- MATERIAL:
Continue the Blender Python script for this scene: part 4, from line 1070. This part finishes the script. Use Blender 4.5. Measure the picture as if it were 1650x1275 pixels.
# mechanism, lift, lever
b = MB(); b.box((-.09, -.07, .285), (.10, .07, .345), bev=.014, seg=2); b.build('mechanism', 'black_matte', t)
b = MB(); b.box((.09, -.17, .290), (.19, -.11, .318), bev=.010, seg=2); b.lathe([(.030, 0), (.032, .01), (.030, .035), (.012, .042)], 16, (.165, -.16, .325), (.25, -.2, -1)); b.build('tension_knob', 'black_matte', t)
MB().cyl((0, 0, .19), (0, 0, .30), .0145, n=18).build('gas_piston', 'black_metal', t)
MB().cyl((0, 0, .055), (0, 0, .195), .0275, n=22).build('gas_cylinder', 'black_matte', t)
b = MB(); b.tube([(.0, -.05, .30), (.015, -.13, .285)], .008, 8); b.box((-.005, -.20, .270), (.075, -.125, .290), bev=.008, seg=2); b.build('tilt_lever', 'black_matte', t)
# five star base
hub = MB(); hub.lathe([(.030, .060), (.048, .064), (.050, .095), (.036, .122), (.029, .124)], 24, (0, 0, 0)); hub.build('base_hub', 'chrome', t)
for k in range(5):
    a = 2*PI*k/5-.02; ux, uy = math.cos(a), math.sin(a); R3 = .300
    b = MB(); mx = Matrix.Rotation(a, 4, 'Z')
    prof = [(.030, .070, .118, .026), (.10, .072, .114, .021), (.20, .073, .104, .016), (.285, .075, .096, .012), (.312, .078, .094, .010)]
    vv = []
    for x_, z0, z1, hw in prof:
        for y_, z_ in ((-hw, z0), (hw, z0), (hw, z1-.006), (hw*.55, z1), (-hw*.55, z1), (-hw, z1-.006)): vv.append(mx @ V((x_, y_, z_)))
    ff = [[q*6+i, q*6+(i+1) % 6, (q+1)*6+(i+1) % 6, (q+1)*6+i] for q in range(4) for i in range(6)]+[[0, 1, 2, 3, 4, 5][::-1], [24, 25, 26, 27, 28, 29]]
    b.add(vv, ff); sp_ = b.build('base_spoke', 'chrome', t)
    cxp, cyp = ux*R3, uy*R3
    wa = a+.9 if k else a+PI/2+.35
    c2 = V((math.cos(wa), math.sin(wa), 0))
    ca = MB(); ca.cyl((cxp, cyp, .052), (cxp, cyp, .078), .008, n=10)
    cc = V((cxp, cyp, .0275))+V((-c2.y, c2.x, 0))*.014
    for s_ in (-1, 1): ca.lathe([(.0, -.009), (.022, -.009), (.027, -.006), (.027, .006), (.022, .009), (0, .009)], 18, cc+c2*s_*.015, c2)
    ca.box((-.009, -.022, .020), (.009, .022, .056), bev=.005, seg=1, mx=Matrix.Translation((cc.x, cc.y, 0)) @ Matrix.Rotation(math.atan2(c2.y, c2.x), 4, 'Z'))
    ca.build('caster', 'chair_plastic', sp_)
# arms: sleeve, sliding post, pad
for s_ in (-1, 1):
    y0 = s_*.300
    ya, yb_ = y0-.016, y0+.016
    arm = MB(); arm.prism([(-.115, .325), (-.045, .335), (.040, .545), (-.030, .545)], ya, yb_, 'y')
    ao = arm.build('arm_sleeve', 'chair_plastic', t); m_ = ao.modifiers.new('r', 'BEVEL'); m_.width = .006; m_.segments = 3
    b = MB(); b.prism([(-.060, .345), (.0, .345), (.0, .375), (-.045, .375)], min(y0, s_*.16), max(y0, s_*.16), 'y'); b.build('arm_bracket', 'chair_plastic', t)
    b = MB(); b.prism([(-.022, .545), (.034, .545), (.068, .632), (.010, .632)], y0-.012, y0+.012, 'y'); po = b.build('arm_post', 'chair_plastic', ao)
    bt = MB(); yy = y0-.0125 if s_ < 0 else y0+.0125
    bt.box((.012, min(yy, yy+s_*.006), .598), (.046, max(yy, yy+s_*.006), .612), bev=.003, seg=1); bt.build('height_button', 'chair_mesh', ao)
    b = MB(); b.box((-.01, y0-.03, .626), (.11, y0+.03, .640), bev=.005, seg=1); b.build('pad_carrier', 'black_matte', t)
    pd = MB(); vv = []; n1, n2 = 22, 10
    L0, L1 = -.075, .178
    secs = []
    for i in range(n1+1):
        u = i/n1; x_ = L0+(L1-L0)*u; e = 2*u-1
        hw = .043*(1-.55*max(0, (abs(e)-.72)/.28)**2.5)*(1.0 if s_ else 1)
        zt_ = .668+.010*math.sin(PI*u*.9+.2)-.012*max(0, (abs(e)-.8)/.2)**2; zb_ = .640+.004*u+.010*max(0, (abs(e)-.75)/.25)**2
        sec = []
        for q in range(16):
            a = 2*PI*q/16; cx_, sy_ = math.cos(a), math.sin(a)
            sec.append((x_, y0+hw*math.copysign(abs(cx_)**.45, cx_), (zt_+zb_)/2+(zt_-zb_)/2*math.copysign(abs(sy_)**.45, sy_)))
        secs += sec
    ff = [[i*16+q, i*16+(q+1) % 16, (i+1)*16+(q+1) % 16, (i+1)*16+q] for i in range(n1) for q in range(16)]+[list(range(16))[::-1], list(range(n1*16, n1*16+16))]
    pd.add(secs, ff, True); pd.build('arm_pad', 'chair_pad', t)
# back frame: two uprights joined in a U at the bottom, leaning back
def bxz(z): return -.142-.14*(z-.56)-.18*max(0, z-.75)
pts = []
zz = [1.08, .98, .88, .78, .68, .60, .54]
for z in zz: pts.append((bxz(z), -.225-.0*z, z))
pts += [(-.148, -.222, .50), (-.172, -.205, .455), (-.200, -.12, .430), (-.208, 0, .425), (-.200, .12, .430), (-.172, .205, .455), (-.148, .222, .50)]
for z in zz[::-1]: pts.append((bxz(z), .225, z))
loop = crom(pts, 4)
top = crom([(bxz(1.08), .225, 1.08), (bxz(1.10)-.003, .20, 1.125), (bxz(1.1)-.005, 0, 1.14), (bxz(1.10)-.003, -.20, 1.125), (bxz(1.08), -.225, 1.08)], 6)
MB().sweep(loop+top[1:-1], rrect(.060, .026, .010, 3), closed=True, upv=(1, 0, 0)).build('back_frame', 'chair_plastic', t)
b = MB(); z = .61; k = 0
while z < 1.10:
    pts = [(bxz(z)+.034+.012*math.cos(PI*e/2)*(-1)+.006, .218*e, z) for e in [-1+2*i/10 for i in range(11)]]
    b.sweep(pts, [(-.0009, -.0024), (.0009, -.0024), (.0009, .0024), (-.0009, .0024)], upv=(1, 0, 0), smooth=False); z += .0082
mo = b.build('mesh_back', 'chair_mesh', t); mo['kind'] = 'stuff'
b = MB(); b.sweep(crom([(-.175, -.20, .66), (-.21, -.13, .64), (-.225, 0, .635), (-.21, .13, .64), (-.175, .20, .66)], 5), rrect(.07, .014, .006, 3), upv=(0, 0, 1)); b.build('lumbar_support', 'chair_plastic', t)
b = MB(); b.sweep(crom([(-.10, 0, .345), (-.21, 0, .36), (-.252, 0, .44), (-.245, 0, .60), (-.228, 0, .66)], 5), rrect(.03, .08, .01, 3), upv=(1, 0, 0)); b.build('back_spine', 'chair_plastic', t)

- PROBLEM TO WORK ON: Copy out all of the lines above exactly.

- CORRECT RESPONSE:
Continue the Blender Python script for this scene: part 4, from line 1070. This part finishes the script. Use Blender 4.5. Measure the picture as if it were 1650x1275 pixels.
# mechanism, lift, lever
b = MB(); b.box((-.09, -.07, .285), (.10, .07, .345), bev=.014, seg=2); b.build('mechanism', 'black_matte', t)
b = MB(); b.box((.09, -.17, .290), (.19, -.11, .318), bev=.010, seg=2); b.lathe([(.030, 0), (.032, .01), (.030, .035), (.012, .042)], 16, (.165, -.16, .325), (.25, -.2, -1)); b.build('tension_knob', 'black_matte', t)
MB().cyl((0, 0, .19), (0, 0, .30), .0145, n=18).build('gas_piston', 'black_metal', t)
MB().cyl((0, 0, .055), (0, 0, .195), .0275, n=22).build('gas_cylinder', 'black_matte', t)
b = MB(); b.tube([(.0, -.05, .30), (.015, -.13, .285)], .008, 8); b.box((-.005, -.20, .270), (.075, -.125, .290), bev=.008, seg=2); b.build('tilt_lever', 'black_matte', t)
# five star base
hub = MB(); hub.lathe([(.030, .060), (.048, .064), (.050, .095), (.036, .122), (.029, .124)], 24, (0, 0, 0)); hub.build('base_hub', 'chrome', t)
for k in range(5):
    a = 2*PI*k/5-.02; ux, uy = math.cos(a), math.sin(a); R3 = .300
    b = MB(); mx = Matrix.Rotation(a, 4, 'Z')
    prof = [(.030, .070, .118, .026), (.10, .072, .114, .021), (.20, .073, .104, .016), (.285, .075, .096, .012), (.312, .078, .094, .010)]
    vv = []
    for x_, z0, z1, hw in prof:
        for y_, z_ in ((-hw, z0), (hw, z0), (hw, z1-.006), (hw*.55, z1), (-hw*.55, z1), (-hw, z1-.006)): vv.append(mx @ V((x_, y_, z_)))
    ff = [[q*6+i, q*6+(i+1) % 6, (q+1)*6+(i+1) % 6, (q+1)*6+i] for q in range(4) for i in range(6)]+[[0, 1, 2, 3, 4, 5][::-1], [24, 25, 26, 27, 28, 29]]
    b.add(vv, ff); sp_ = b.build('base_spoke', 'chrome', t)
    cxp, cyp = ux*R3, uy*R3
    wa = a+.9 if k else a+PI/2+.35
    c2 = V((math.cos(wa), math.sin(wa), 0))
    ca = MB(); ca.cyl((cxp, cyp, .052), (cxp, cyp, .078), .008, n=10)
    cc = V((cxp, cyp, .0275))+V((-c2.y, c2.x, 0))*.014
    for s_ in (-1, 1): ca.lathe([(.0, -.009), (.022, -.009), (.027, -.006), (.027, .006), (.022, .009), (0, .009)], 18, cc+c2*s_*.015, c2)
    ca.box((-.009, -.022, .020), (.009, .022, .056), bev=.005, seg=1, mx=Matrix.Translation((cc.x, cc.y, 0)) @ Matrix.Rotation(math.atan2(c2.y, c2.x), 4, 'Z'))
    ca.build('caster', 'chair_plastic', sp_)
# arms: sleeve, sliding post, pad
for s_ in (-1, 1):
    y0 = s_*.300
    ya, yb_ = y0-.016, y0+.016
    arm = MB(); arm.prism([(-.115, .325), (-.045, .335), (.040, .545), (-.030, .545)], ya, yb_, 'y')
    ao = arm.build('arm_sleeve', 'chair_plastic', t); m_ = ao.modifiers.new('r', 'BEVEL'); m_.width = .006; m_.segments = 3
    b = MB(); b.prism([(-.060, .345), (.0, .345), (.0, .375), (-.045, .375)], min(y0, s_*.16), max(y0, s_*.16), 'y'); b.build('arm_bracket', 'chair_plastic', t)
    b = MB(); b.prism([(-.022, .545), (.034, .545), (.068, .632), (.010, .632)], y0-.012, y0+.012, 'y'); po = b.build('arm_post', 'chair_plastic', ao)
    bt = MB(); yy = y0-.0125 if s_ < 0 else y0+.0125
    bt.box((.012, min(yy, yy+s_*.006), .598), (.046, max(yy, yy+s_*.006), .612), bev=.003, seg=1); bt.build('height_button', 'chair_mesh', ao)
    b = MB(); b.box((-.01, y0-.03, .626), (.11, y0+.03, .640), bev=.005, seg=1); b.build('pad_carrier', 'black_matte', t)
    pd = MB(); vv = []; n1, n2 = 22, 10
    L0, L1 = -.075, .178
    secs = []
    for i in range(n1+1):
        u = i/n1; x_ = L0+(L1-L0)*u; e = 2*u-1
        hw = .043*(1-.55*max(0, (abs(e)-.72)/.28)**2.5)*(1.0 if s_ else 1)
        zt_ = .668+.010*math.sin(PI*u*.9+.2)-.012*max(0, (abs(e)-.8)/.2)**2; zb_ = .640+.004*u+.010*max(0, (abs(e)-.75)/.25)**2
        sec = []
        for q in range(16):
            a = 2*PI*q/16; cx_, sy_ = math.cos(a), math.sin(a)
            sec.append((x_, y0+hw*math.copysign(abs(cx_)**.45, cx_), (zt_+zb_)/2+(zt_-zb_)/2*math.copysign(abs(sy_)**.45, sy_)))
        secs += sec
    ff = [[i*16+q, i*16+(q+1) % 16, (i+1)*16+(q+1) % 16, (i+1)*16+q] for i in range(n1) for q in range(16)]+[list(range(16))[::-1], list(range(n1*16, n1*16+16))]
    pd.add(secs, ff, True); pd.build('arm_pad', 'chair_pad', t)
# back frame: two uprights joined in a U at the bottom, leaning back
def bxz(z): return -.142-.14*(z-.56)-.18*max(0, z-.75)
pts = []
zz = [1.08, .98, .88, .78, .68, .60, .54]
for z in zz: pts.append((bxz(z), -.225-.0*z, z))
pts += [(-.148, -.222, .50), (-.172, -.205, .455), (-.200, -.12, .430), (-.208, 0, .425), (-.200, .12, .430), (-.172, .205, .455), (-.148, .222, .50)]
for z in zz[::-1]: pts.append((bxz(z), .225, z))
loop = crom(pts, 4)
top = crom([(bxz(1.08), .225, 1.08), (bxz(1.10)-.003, .20, 1.125), (bxz(1.1)-.005, 0, 1.14), (bxz(1.10)-.003, -.20, 1.125), (bxz(1.08), -.225, 1.08)], 6)
MB().sweep(loop+top[1:-1], rrect(.060, .026, .010, 3), closed=True, upv=(1, 0, 0)).build('back_frame', 'chair_plastic', t)
b = MB(); z = .61; k = 0
while z < 1.10:
    pts = [(bxz(z)+.034+.012*math.cos(PI*e/2)*(-1)+.006, .218*e, z) for e in [-1+2*i/10 for i in range(11)]]
    b.sweep(pts, [(-.0009, -.0024), (.0009, -.0024), (.0009, .0024), (-.0009, .0024)], upv=(1, 0, 0), smooth=False); z += .0082
mo = b.build('mesh_back', 'chair_mesh', t); mo['kind'] = 'stuff'
b = MB(); b.sweep(crom([(-.175, -.20, .66), (-.21, -.13, .64), (-.225, 0, .635), (-.21, .13, .64), (-.175, .20, .66)], 5), rrect(.07, .014, .006, 3), upv=(0, 0, 1)); b.build('lumbar_support', 'chair_plastic', t)
b = MB(); b.sweep(crom([(-.10, 0, .345), (-.21, 0, .36), (-.252, 0, .44), (-.245, 0, .60), (-.228, 0, .66)], 5), rrect(.03, .08, .01, 3), upv=(1, 0, 0)); b.build('back_spine', 'chair_plastic', t)